Nel suo diario, il 1º gennaio del 1946 scrive il consuntivo dell'anno trascorso: «Anche questa è finita. Le colline, Torino, Roma. Bruciato quattro donne, stampato un libro, scritte poesie belle, scoperta una nuova forma che sintetizza molti filoni (il dialogo di Circe). Sei felice? Sì, sei felice. Hai la forza, hai il genio, hai da fare. Sei solo. Hai due volte sfiorato il suicidio quest'anno. Tutti ti ammirano, ti complimentano, ti ballano intorno. Ebbene? Non hai mai combattuto, ricordalo. Non combatterai mai.
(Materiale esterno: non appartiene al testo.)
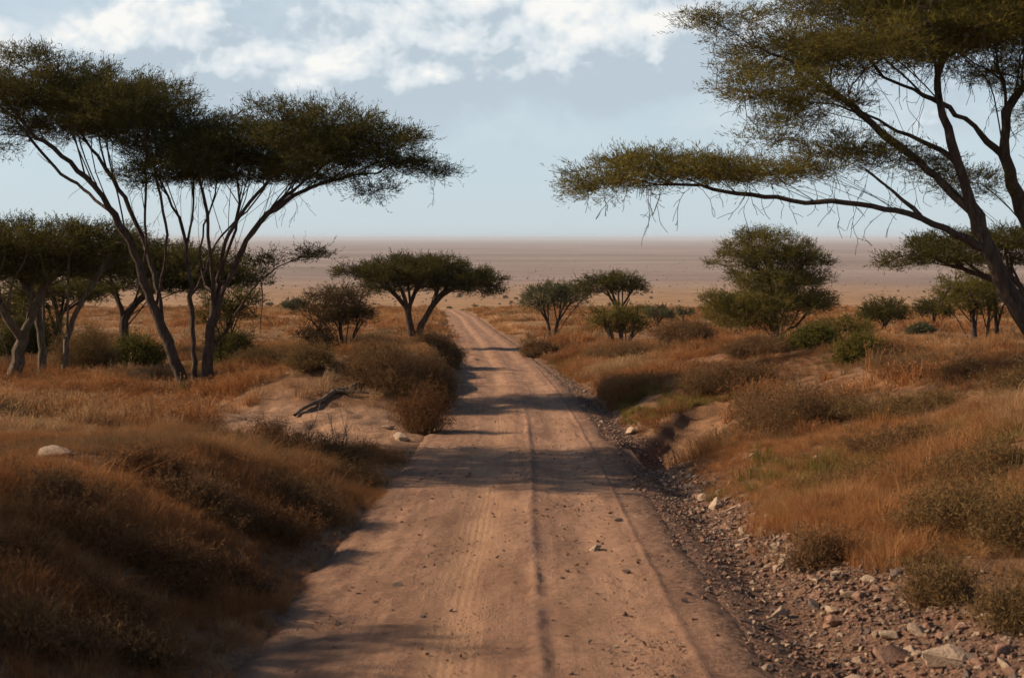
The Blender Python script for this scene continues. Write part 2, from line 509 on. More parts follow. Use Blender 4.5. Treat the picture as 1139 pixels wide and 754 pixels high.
def gravel_mask(x, y):
    s = x - xroad(y)
    n = fbm(x + 30, y, 1.2, 3)
    w = np.interp(y, [0, 12, 16, 22, 30, 45, 90], [4.9, 4.7, 4.1, 3.75, 3.5, 3.1, 2.8])
    return sstep(w + 0.3, w - 0.5, s + 0.7 * n) * (s > 0) * (1 - sstep(60, 110, y))


def build_ground():
    ys = [-14.0]
    while ys[-1] < 90000:
        q = ys[-1] + 20
        st = 0.0065 if ys[-1] < 110 else (0.02 if ys[-1] < 1500 else 0.07)
        ys.append(ys[-1] + q * st)
    ys = np.array(ys)
    t = np.linspace(-1, 1, 601)
    u = np.sign(t) * (0.42 * np.abs(t) + 0.58 * np.abs(t) ** 3) * 0.95
    Yg = np.repeat(ys[:, None], len(u), 1)
    Xg = u[None, :] * (Yg + 22) + xroad(Yg) * (Yg < 400)
    Z = height(Xg, Yg)
    s = np.abs(Xg - xroad(Yg))
    Z = Z - 0.14 * (1 - sstep(HW - 0.45, HW + 0.12, s + 0.22 * fbm(Xg, Yg, 0.9, 3))) * (Yg < 335)
    V = np.stack([Xg, Yg, Z], -1).reshape(-1, 3)
    r, c = Yg.shape
    i = (np.arange(r - 1)[:, None] * c + np.arange(c - 1)[None]).ravel()
    me = mesh_np('ground', V, np.stack([i, i + 1, i + c + 1, i + c], 1), smooth=True,
                 vattr={'sand': sand_mask(V[:, 0], V[:, 1]), 'gravel': gravel_mask(V[:, 0], V[:, 1])})
    tag(link('ground', me, M_GROUND), kind='structure')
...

Conti qualcosa per qualcuno?»


"Ripeness is all" sarà la sua dedica all'ambita attrice Costance Dowling, sorta di addio definitivo. "L'idea del suicidio era una protesta di vita".


Per Gloss è una sorpresa rileggere a 45 anni di distanza ‘La Luna e i Falò’ di Cesare Pavese, da sempre memore di quanto l’aborrisse, e scoprire che uno dei propri romanzi Fuochi d'Artificio contiene non solo le stesse tematiche essendo ambientato nel periodo storico della II Guerra Mondiale, ma persino il medesimo modo di affrontarle. La domanda nelle interiora di Gloss scatta spontanea: “allora Pavese mi ha influenzata senza che lo volessi scientemente.” Ebbene sì, questo fa, la Grande Letteratura: influenza, insegna, istruisce, guida.